Pour les organisateurs japonais, secoués par des affaires de corruption et par une vertigineuse inflation des coûts avant même le début de la pandémie, la crise sanitaire a transformé depuis 16 mois leur quotidien en un interminable cauchemar. La chronologie le résume. Le 24 mars 2020, Thomas Bach et Shinzo Abe, alors Premier ministre japonais, annoncent leur décision commune de reporter les Jeux de Tokyo. Le 20 mars 2021, les organisateurs décident que les spectateurs étrangers ne seront pas autorisés. Le 21 juin, ils établissent la jauge du public à 50 % de la capacité des sites, avec un plafond de 10.000 personnes. Jeudi 8 juillet, dernier épisode en date, ils déclarent que les Jeux de Tokyo se dérouleront à huis clos.

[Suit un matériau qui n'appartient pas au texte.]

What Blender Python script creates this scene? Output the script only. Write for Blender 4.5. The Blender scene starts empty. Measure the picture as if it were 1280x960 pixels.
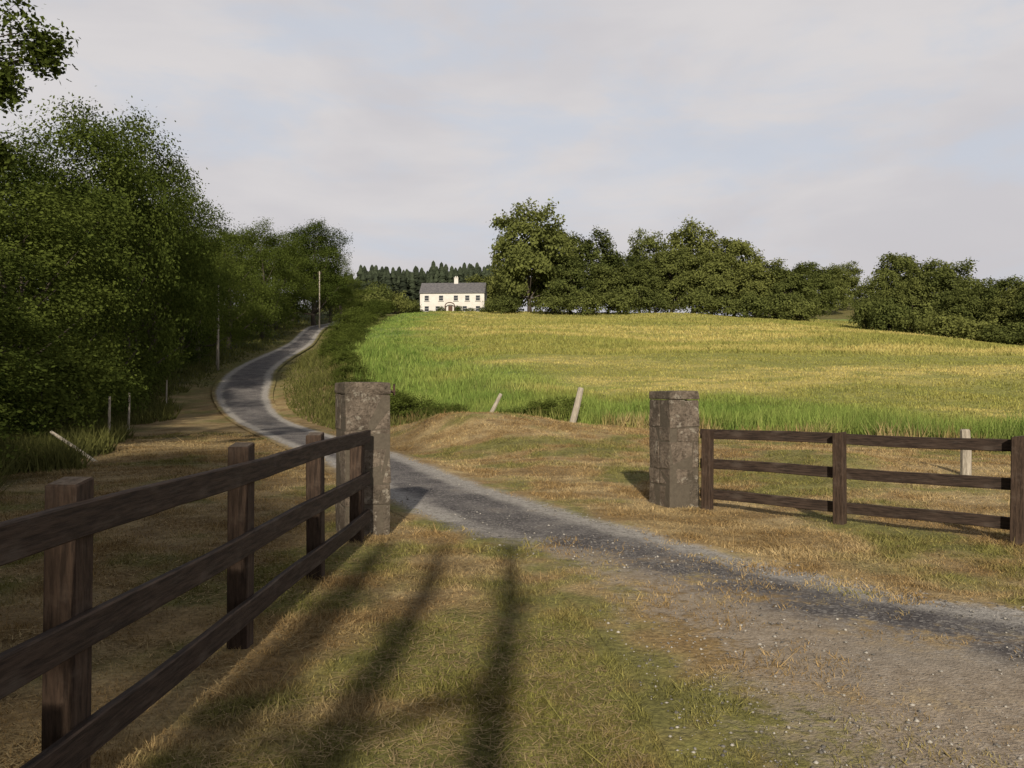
import bpy, math, random
import numpy as np
from mathutils import Vector, Matrix
random.seed(7)
R = np.random.RandomState(11)
C = bpy.context.scene.collection
sc = bpy.context.scene
sc.view_settings.view_transform='Standard'
sc.view_settings.look='None'
sc.view_settings.exposure=0

# ------------------------------------------------------------------ helpers
def ss(a,b,x):
    t=np.clip((x-a)/(b-a),0,1); return t*t*(3-2*t)
def hashn(i,j,s):
    v=np.sin(i*127.1+j*311.7+s*74.7)*43758.5453
    return v-np.floor(v)
def vnoise(x,y,s=0):
    x=np.asarray(x,float); y=np.asarray(y,float)
    i=np.floor(x); j=np.floor(y); u=x-i; v=y-j
    u=u*u*(3-2*u); v=v*v*(3-2*v)
    a=hashn(i,j,s); b=hashn(i+1,j,s); c=hashn(i,j+1,s); d=hashn(i+1,j+1,s)
    return (a*(1-u)+b*u)*(1-v)+(c*(1-u)+d*u)*v
def fbm(x,y,s=0,o=4,g=.55):
    t=0;a=1;n=0
    for k in range(o):
        t=t+a*vnoise(x*2**k+k*17.3,y*2**k-k*9.1,s+k); n+=a; a*=g
    return t/n
def sdist(poly,x,y):
    P=np.array(poly,float); Q=np.roll(P,-1,axis=0)
    shp=np.shape(x); x=np.ravel(x).astype(float); y=np.ravel(y).astype(float)
    best=np.full(x.shape,1e18); ins=np.zeros(x.shape,bool)
    for (ax,ay),(bx,by) in zip(P,Q):
        dx,dy=bx-ax,by-ay
        t=np.clip(((x-ax)*dx+(y-ay)*dy)/(dx*dx+dy*dy+1e-12),0,1)
        d=(x-ax-t*dx)**2+(y-ay-t*dy)**2
        best=np.minimum(best,d)
        if ay!=by:
            c=((ay>y)!=(by>y)) & (x < (bx-ax)*(y-ay)/(by-ay)+ax)
            ins^=c
    d=np.sqrt(best); d[ins]*=-1
    return d.reshape(shp)

# ------------------------------------------------------------------ layout
PAIRS=[((-2,-14),(16,-16)),((.2,-4),(13,-4)),((.6,0),(10,0)),((.62,2.2),(7,2.8)),((.62,3.6),(4.9,4.4)),
((.45,5.4),(3.5,5.6)),((0,6.8),(2.7,6.9)),((-.7,8.2),(1.85,8.1)),((-1.55,9.9),(.95,9.7)),((-2.6,12.3),(-.3,12.6)),
((-3.9,15.8),(-1.3,15.2)),((-6.0,20.5),(-3.0,19.5)),((-9,27),(-6.1,26)),((-12.6,34.5),(-9.4,33)),((-15.4,41),(-11.8,39.5)),
((-17.2,46.5),(-13.6,46)),((-18.9,53),(-15.5,53)),((-20.6,63),(-17.4,63)),((-22.8,80),(-20.0,80)),((-27,110),(-24.4,110)),
((-29,150),(-26.6,150)),((-26,179),(-24,176)),((-16,184),(-16,181))]
def catmull(P,n):
    P=np.array(P,float); out=[]
    for k in range(len(P)-1):
        p0=P[max(k-1,0)];p1=P[k];p2=P[k+1];p3=P[min(k+2,len(P)-1)]
        for i in range(n):
            t=i/n
            out.append(.5*((2*p1)+(-p0+p2)*t+(2*p0-5*p1+4*p2-p3)*t*t+(-p0+3*p1-3*p2+p3)*t**3))
    out.append(P[-1]); return np.array(out)
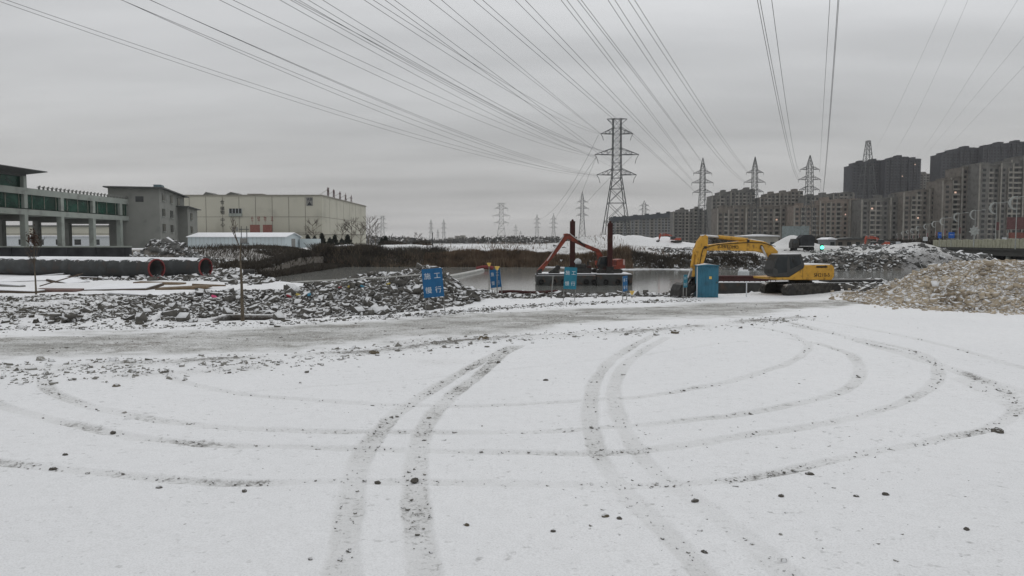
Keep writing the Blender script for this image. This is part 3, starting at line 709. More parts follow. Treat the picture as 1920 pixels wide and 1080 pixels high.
# hand rails
rl = MB()
for a in (-1.1,-.4): rl.bar((a,-1.2,top[0][1]), (a,-1.2,top[0][1]+.5), .02, 5)
rl.bar((-1.1,-1.2,top[0][1]+.5), (-.4,-1.2,top[0][1]+.5), .02, 5); rl.build('handrail', M['darkmetal'], root)

# two small distant machines: the same kind, other paint
def recolour(o, src, dst):
    for ch in o.children:
        if ch.data and ch.data.materials and ch.data.materials[0] == src:
            ch.data = ch.data.copy(); ch.data.materials[0] = dst
        recolour(ch, src, dst)
M['orange'] = mat('orange_paint', (.34,.075,.045), .6, 0, .2, 1.5)
for (px, py, Y, scl, rz, lab) in ((1655, 481, 158, .62, fr1.rz+R(6), 'small red excavator working on the far rubble left of the bridge'),
                              (1268, 481, 172, .50, fr1.rz-R(8), 'tiny red excavator digging beside the white spoil heaps')):
    e2 = copy_tree(ex); e2.location = P(px, py, Y); e2.location.z = HZ(e2.location.x, e2.location.y); e2.scale = (scl,)*3; e2.rotation_euler[2] = rz
    recolour(e2, M['yellow'], M['orange']); tag(e2, lab, 'excavator', 'excavators on the site')
    for nm_ in [q_.name for q_ in e2.children_recursive if q_.name.startswith('lettering')]: D.objects.remove(D.objects[nm_])

# ------------------------------------------------------------------ barge with spuds, and its red excavator
BY = 80.0
zb = lambda x_, y_: (1000+x_/7.2, 400+y_/7.2)
def bx(x_): return X(zb(x_,0)[0], BY)
def bz(y_, Y=BY): return Z(400+y_/7.2, Y)
bc_ = (bx(45)+bx(1345))/2
barge = empty('barge', (bc_, BY, WZ)); tag(barge, 'low dark dredging barge with two tall rusty red spud piles on the water', 'barge')
x0, x1 = bx(45)-bc_, bx(1345)-bc_; zt = bz(835)-WZ
hl = MB()
for (a, b_, dz) in ((x0, x0+(x1-x0)*.33, -.06), (x0+(x1-x0)*.335, x0+(x1-x0)*.62, 0), (x0+(x1-x0)*.625, x1, .10)):
    hl.prism([(a+.25,-.35),(b_-.15,-.35),(b_,.3),(b_,zt+dz),(a,zt+dz),(a,.2)], 0, 5.0)
hull = hl.build('hull', M['hull'], barge, .04)
dk = MB().box(x0+.15, x1-.1, .35, 4.8, zt+.10, zt+.16); 
dk.build('deck_snow', M['snowmat'], barge, .03)
for i in range(9):
    a = x0+.5+(x1-x0-1)*i/8+random.uniform(-.2,.2)
    t_ = MB(); 
    for j in range(12):
        p0, p1 = 2*math.pi*j/12, 2*math.pi*(j+1)/12
        t_.bar((a+.22*math.cos(p0), -.10, .42+.22*math.sin(p0)), (a+.22*math.cos(p1), -.10, .42+.22*math.sin(p1)), .085, 6)
    t_.build('tyre_fender', M['rubber'], hull)
for (xa, xb, yt, lat) in ((497,565,105,3.6),(1008,1072,130,.5)):
    a, b_ = bx(xa)-bc_, bx(xb)-bc_; k_ = (BY+lat)/BY; a = a*k_+bc_*(k_-1); b_ = b_*k_+bc_*(k_-1); zt2 = bz(yt, BY+lat)-WZ
    sp = MB().box(a, b_, lat, lat+.55, -1.2, zt2).build('spud_pile', M['redrust'], barge, .02)
    MB().box(a-.12, b_+.12, lat-.12, lat+.67, zt+.1, zt+.9).build('spud_guide', M['darkmetal'], sp)
    MB().disc(((a+b_)/2, lat+.27, zt2+.08), (0,1,0), .14, .2, 10).build('lifting_eye', M['redrust'], sp)
MB().box(bx(800)-bc_-.9, bx(800)-bc_+.3, 3.9, 4.7, zt+.16, zt+.9).build('tool_locker', M['redrust'], barge, .03)
def bth(name, lab, cat, x_, y0_, y1_, wd, dp, lat, matl):
    xx = bx(x_); z0 = WZ+zt+.165; z1 = bz(y0_, BY+lat)
    o = empty(name, (xx, BY+lat, z0)); tag(o, lab, cat); return o, z1-z0
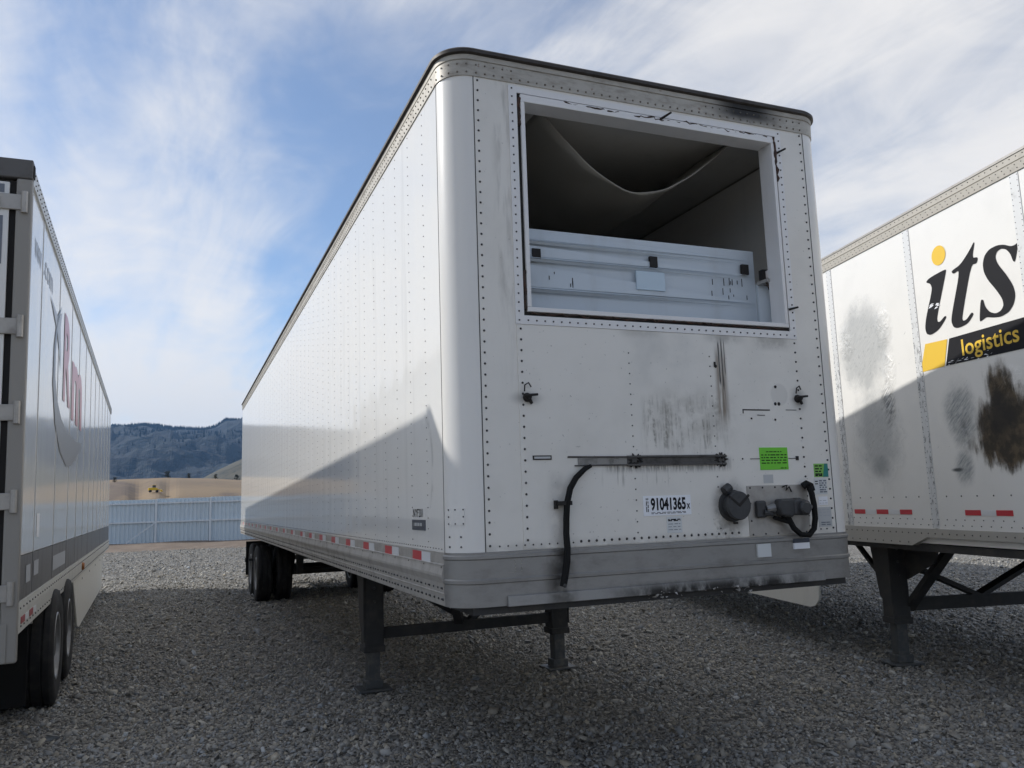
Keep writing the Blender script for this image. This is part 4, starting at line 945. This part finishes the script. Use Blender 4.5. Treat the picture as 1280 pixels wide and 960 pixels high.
for s in np.arange(N0+.05, 6, .06): rv.rivet((-.011, s, 3.88), (-1, 0, 0), .005, .004); rv.rivet((-.011, s+.02, 3.91), (-1, 0, 0), .005, .004); rv.rivet((-.011, s, 3.965), (-1, 0, 0), .005, .004)
tag(rv.build('top_rail_rivets', RIVET, right), kind='stuff')
MB().box(.041, 2.6, N0, RL, 3.951, 3.998).build('roof', PAINT_WHITE, right)
MB().box(2.57, 2.6, N0, RL, 1.2, 3.95).build('side_wall', PAINT_POST, right)
MB().box(.0, 2.6, N0-.02, N0+.048, 1.2, 3.95).build('front_wall', PAINT_POST, right)
MB().box(.0, 2.6, RL-.018, RL+.03, 1.15, 3.95).build('rear_door', PAINT_POST, right)
for a, b in ((2.48, 2.31), (2.13, 1.96), (1.79, 1.63), (.985, .82), (.66, .50), (.02, -.14), (-.32, -.48), (3.4, 3.2), (4.1, 3.9)):
    MB().box(-.0035, .001, b, a, 1.437, 1.478).build('reflector_red', RED, right)
for a, b in ((2.305, 2.14), (1.955, 1.80), (.815, .665)):
    MB().box(-.0030, .001, b, a, 1.436, 1.478).build('reflector_white', WHITETAPE, right)
# lettering, traced on the panel: coordinates are (distance along the side, height)
def prn(name, pts, mat, lift=.003, it=0):
    p = [(-a, b) for a, b in pts]; return flat(name, chaikin(p, it) if it else p, FR, mat, right, lift)
G_i = [(1.15,3.34),(1.103,3.365),(.898,3.384),(.902,3.358),(1.063,3.025),(1.059,2.985),(1.028,2.982),(.965,3.018),(.95,2.999),(1.054,2.92),(1.155,2.897),(1.205,2.916),(1.216,2.97),(1.189,3.055),(1.08,3.264),(1.094,3.315)]
G_t = [(.554,3.512),(.606,3.382),(.545,3.373),(.564,3.327),(.625,3.335),(.783,2.96),(.776,2.929),(.735,2.932),(.673,2.977),(.654,2.955),(.729,2.897),(.834,2.885),(.885,2.902),(.904,2.956),(.881,3.026),(.744,3.334),(.825,3.317),(.842,3.348),(.736,3.368),(.628,3.443)]
G_s = [(.149,3.362),(.2,3.229),(.218,3.238),(.234,3.299),(.267,3.343),(.315,3.364),(.359,3.352),(.378,3.317),(.363,3.262),(.294,3.162),(.245,3.069),(.234,2.998),(.259,2.936),(.311,2.89),(.391,2.873),(.468,2.885),(.532,2.904),(.578,2.888),(.606,2.884),(.57,3.044),(.543,3.042),(.533,2.984),(.495,2.934),(.437,2.908),(.384,2.917),(.353,2.949),(.358,3.0),(.409,3.084),(.475,3.173),(.505,3.243),(.506,3.305),(.481,3.36),(.427,3.394),(.346,3.399),(.281,3.383),(.221,3.35),(.181,3.349)]
for g in (G_i, G_t, G_s): prn('logo_letter', g, BLACK, .003, 2)
prn('logo_dot', ellipse(.966, 3.515, .082, .080), YELLOW)
prn('logo_square', [(1.236, 2.838), (.971, 2.826), (1.035, 2.617), (1.327, 2.614)], YELLOW)
prn('logo_band', [(.948, 2.826), (.168, 2.822), (.168, 2.604), (1.018, 2.617)], BLACK); prn('logo_band', [(.072, 2.822), (-.25, 2.822), (-.32, 2.604), (.072, 2.604)], BLACK)
text('logo_word', 'logistics', FR, (-.820, 2.622, -.245, 2.790), YELLOW, right, .012, lift=.0042)
sw = MB(); rg = random.Random(5)
for i in range(22):
    s, z = rg.uniform(.5, 1.0), 2.63+rg.gauss(0, .012); sw.add([(-.005, s, z), (-.005, s-rg.uniform(.01, .05), z+rg.gauss(0, .004)), (-.005, s-.02, z+rg.uniform(.002, .008))], [(0, 1, 2)])
for i in range(9):
    s, z = 1.09+rg.uniform(-.04, .06), 3.125+rg.gauss(0, .008); sw.add([(-.005, s, z), (-.005, s-.05, z+.006), (-.005, s-.02, z+.014)], [(0, 1, 2)])
tag(sw.build('print_scratches', STICK, right), kind='stuff')
# landing gear with its V truss
RS, RXI = 2.565, .394
landing(right, RXI, 2.6-RXI, RS, 1.19, .44, True)
MB().box(RXI+.076, 2.6-RXI-.076, RS-.03, RS+.03, .50, .62).build('cross_beam', FRAME, right)
for x in (RXI+.08, 2.6-RXI-.08): MB().bar((x, RS+.035, .98), (1.3, RS+.035, .60), .04, .12, (0, 1, 0)).build('cross_brace', FRAME, right)
MB().bar((RXI+.10, RS-.03, .52), (RXI+.28, RS-.55, 1.17), .05, .10, (1, 0, 0)).build('leg_strut', FRAME, right)
MB().prism([(RXI+.078, RS-.06, 1.19), (RXI+.078, RS-.62, 1.19), (RXI+.078, RS-.50, .98), (RXI+.078, RS-.08, .80)], (.02, 0, 0)).build('leg_bracket', FRAME, right)
MB().bar((RXI-.02, RS+.08, .76), (RXI-.02, RS+.60, 1.17), .03, .05, (1, 0, 0)).build('leg_strut', FRAME, right)
MB().box(.05, 2.55, N0+.1, RL-.1, 1.13, 1.19).build('underfloor', FRAME, right)
MB().box(.7, 1.9, RS-.35, RS+1.2, .92, 1.12).build('spare_tyre_carrier', FRAME, right) if False else None
MB().prism([(.02, 3.19, 1.18), (.02, 9.5, 1.18), (.02, 9.5, .45), (.02, 3.50, .45), (.02, 3.40, .475), (.02, 3.32, .54)], (.02, 0, 0)).build('side_skirt', SKIRT, right)
bogie(right, (.17, .53, 2.07, 2.43), (11.2, 12.45))

# ------------------------------------------------------------------ haze: the air between here and the mountain
hzm = bpy.data.materials.new('thin_haze'); hzm.use_nodes = True; hnt = hzm.node_tree; hnt.nodes.clear()
ho = hnt.nodes.new('ShaderNodeOutputMaterial'); hv = hnt.nodes.new('ShaderNodeVolumePrincipled'); hnt.links.new(hv.outputs[0], ho.inputs['Volume'])
hv.inputs['Color'].default_value = (.28, .55, 1, 1); hv.inputs['Density'].default_value = HAZE; hv.inputs['Anisotropy'].default_value = .2
hb = MB().box(-6100, 6100, -6100, 6150, -32, 640); hm = hb.mesh('haze'); hm.materials.append(hzm)
tag(objm('haze', hm), 'thin blue air in front of the far mountain', kind='stuff')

Les Japonais en ont encaissé leur lot, mais ce dernier coup n’est pas le moins rude. Financièrement, l’impact s’annonce considérable. Avant le début de la pandémie, les organisateurs espéraient approcher le milliard de dollars en recettes issues de la billetterie. Ils avaient sécurisé 880 millions de dollars. Avec la décision du huis clos, cette ligne budgétaire sera proche de zéro. Certes, les sites ne seront pas totalement désertés. Mais les seuls témoins des compétitions – athlètes, entraîneurs, officiels, médias, volontaires – ne payent pas leurs places.
Avec des stades et des salles quasiment vides, l’écart entre l’action sur place et son spectacle télévisé s’annonce abyssal. Sans la moindre ambiance dans les tribunes, l’entité en charge de la production des images des Jeux, OBS, devra accomplir des miracles pour proposer aux diffuseurs un produit susceptible d’entretenir l’illusion d’une fête olympique.
A deux semaines de l’ouverture, la décision du huis clos annonce également pour les organisateurs quelques nuits sans sommeil, à travailler sans relâche pour régler à temps les nombreuses questions encore en suspens. A quel niveau réduire l’effort de sécurité sur des sites officiels occupés par les seuls accrédités ? Combien de volontaires conserver dans le dispositif, sans le moindre spectateur à renseigner, diriger et placer ? Faut-il maintenir la totalité des tribunes démontables sur les sites temporaires ? Quelle « animation » prévoir pendant les compétitions, dans des stades et de salles remplies par seulement quelques centaines de médias, officiels et entraîneurs ?
Mais l’annonce reste un coup dur pour les organisateurs de Tokyo, et va alourdir le coût des Jeux pour le peuple japonais. Les organisateurs locaux obtiennent les revenus de la vente des billets, et Tokyo 2020 avait initialement prévu que ces revenus s’élèveraient à 800 millions de dollars.
« Nous allons voir une diminution », a reconnu M. Muto.
Le manque à gagner devra désormais être comblé par les Japonais. Le coût officiel des Jeux s’élève déjà à 15,4 milliards de dollars, mais on pense qu’il sera beaucoup plus élevé – peut-être deux fois plus.